Конечно, приговоры Пушкина или Монтескьё связаны с эпохой: французская поэзия в XVII и XVIII веках переживала спад, о ней лучше судить по ее раннему периоду или по XIX веку. Но над причинами столь частого и серьезного отталкивания от французской поэзии стоит задуматься. Вряд ли доводы Монтескьё убедительны. Силлабическое стихосложение присуще не одной французской поэзии; оно может показаться монотонным, как и силлабо-тоническое: все зависит от голоса и от уха. Для русского белый французский стих звучит как проза, а французы говорят, что русский ямб напоминает им удары, отбиваемые метрономом. Разговоры о том, что цивилизация убивает поэзию, мне не кажутся убедительными: Бодлер поэт не меньший, чем Вийон. Может быть, остроумие и мешало Вольтеру писать хорошие стихи – этот большой писатель был малым поэтом, но разве остроумие помешало Гейне стать одним из лучших поэтов XIX века?
Я говорил, что французы любят конкретность, точность, ясность. Всего лучше об этом свидетельствует язык. Редактируя переводы с русского на французский, я не раз терялся: русская фраза, казавшаяся мне вполне понятной, для перевода на французский язык требовала уточнения. Дело не в том, что нельзя перевести те слова, которых не существует во французском языке, как, например, «тоска» или «уют», – во Франции нет и соответствующих понятий: но при переводе множества обычных слов (предпочтительно глаголов) приходится толковать выражения. По-французски не скажешь «она в ответ усмехнулась» или «он тогда махнул рукой»: нужно объяснить, как она усмехнулась – злобно, печально, насмешливо или, может быть, добродушно; почему он махнул рукой – от досады, от огорчения, от безразличия? Французский язык долго именовали дипломатическим, а его употребление, наверно, затрудняло работу дипломатов: по-французски трудно замаскировать мысль, трудно говорить недоговаривая.

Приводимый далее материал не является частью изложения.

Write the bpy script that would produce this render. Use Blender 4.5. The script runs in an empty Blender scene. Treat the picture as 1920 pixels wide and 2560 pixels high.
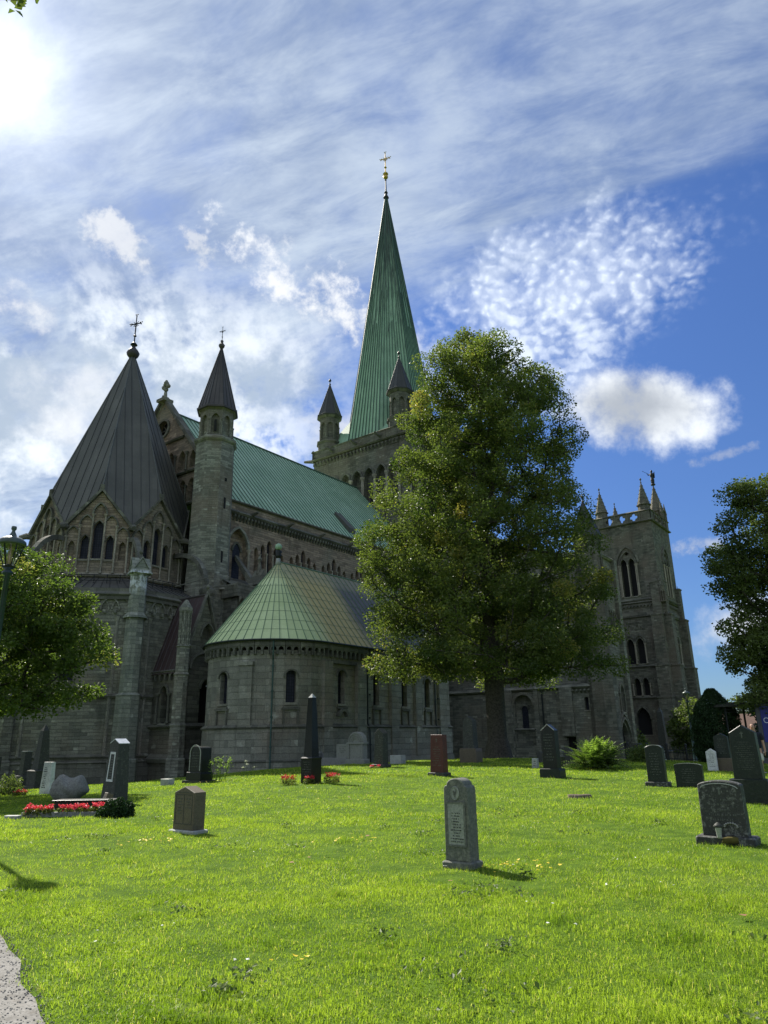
import bpy, bmesh, math, random
import numpy as np
from mathutils import Vector, Matrix
from mathutils.geometry import tessellate_polygon
random.seed(7)
rng = np.random.default_rng(11)
C = bpy.context.scene.collection
R = math.radians
PI = math.pi

# ------------------------------------------------------------------ camera
PIT, ROLL = R(17.736), R(-0.93)
Fw = Vector((0, math.cos(PIT), math.sin(PIT)))
Rt = Vector((1, 0, 0)); Up = Rt.cross(Fw)
R2 = math.cos(ROLL)*Rt + math.sin(ROLL)*Up
U2 = -math.sin(ROLL)*Rt + math.cos(ROLL)*Up
cam_d = bpy.data.cameras.new('camera'); cam = bpy.data.objects.new('camera', cam_d); C.objects.link(cam)
cam.matrix_world = Matrix(((R2.x, U2.x, -Fw.x, 0), (R2.y, U2.y, -Fw.y, 0), (R2.z, U2.z, -Fw.z, 1.6), (0, 0, 0, 1)))
cam_d.sensor_fit = 'VERTICAL'; cam_d.sensor_height = 36.0; cam_d.lens = 1775/2560*36
cam_d.clip_start = 0.1; cam_d.clip_end = 8000
bpy.context.scene.camera = cam

# ------------------------------------------------------------------ exposure, sun
sc = bpy.context.scene
sc.view_settings.view_transform = 'Standard'; sc.view_settings.look = 'None'
sc.view_settings.exposure = 0.8; sc.view_settings.gamma = 1.0
SUN_AZ, SUN_EL = R(-36.5), R(44.5)           # clockwise from +Y
sund = Vector((math.sin(SUN_AZ)*math.cos(SUN_EL), math.cos(SUN_AZ)*math.cos(SUN_EL), math.sin(SUN_EL)))
sl = bpy.data.lights.new('sun', 'SUN'); sl.energy = 4.9; sl.angle = R(0.6); sl.color = (1.0, 0.94, 0.84)
so = bpy.data.objects.new('sun', sl); C.objects.link(so)
so.rotation_euler = (-sund).to_track_quat('-Z', 'Y').to_euler()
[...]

Совместима ли поэзия с ясностью? Конечно, но не всякая. Есть чувства, изумительно выраженные французскими поэтами, и есть другие, которые куда сильнее передали Шелли, Лермонтов, Новалис. Белинский писал, что в двадцатые годы XIX века русская молодежь «с жадностью бросилась на немецкую литературу», «все восстали против владычества псевдоклассической французской поэзии». В поэзии русской явились «луна» и «туманы», «уныние» и «грусть», «смерть» и «гроб». Есть поэзия полдня, есть и поэзия ночи. Влюбленные всех стран, всех эпох предпочитают луну солнцу. Для Тютчева день был «блистательным покровом», и когда покров спадал, перед ним вставала обнаженная бездна. Ночи, «древнему хаосу», Тютчев посвятил много чудесных стихов. Таких стихов во французской поэзии мало: она дневная. Можно понимать день как жизнь, на которую ночь набрасывает покрывало, а можно вместе с Тютчевым искать поэзию ночи.
Бодлер, опрокинув многие традиции, придал большую поэтичность французскому языку. Полный раздвоенности, глубокого душевного смятения, вглядываясь в изнанку жизни и при этом стремясь к той красоте, которая не терпит движения, он порой искал убежища в тютчевской бездне. Убеждая (или утешая) сам себя, он как-то сказал: «Франция любит ребусы». А Франция никогда не любила головоломок, и Бодлера она признала, потому что он сумел ясно сказать о неясном.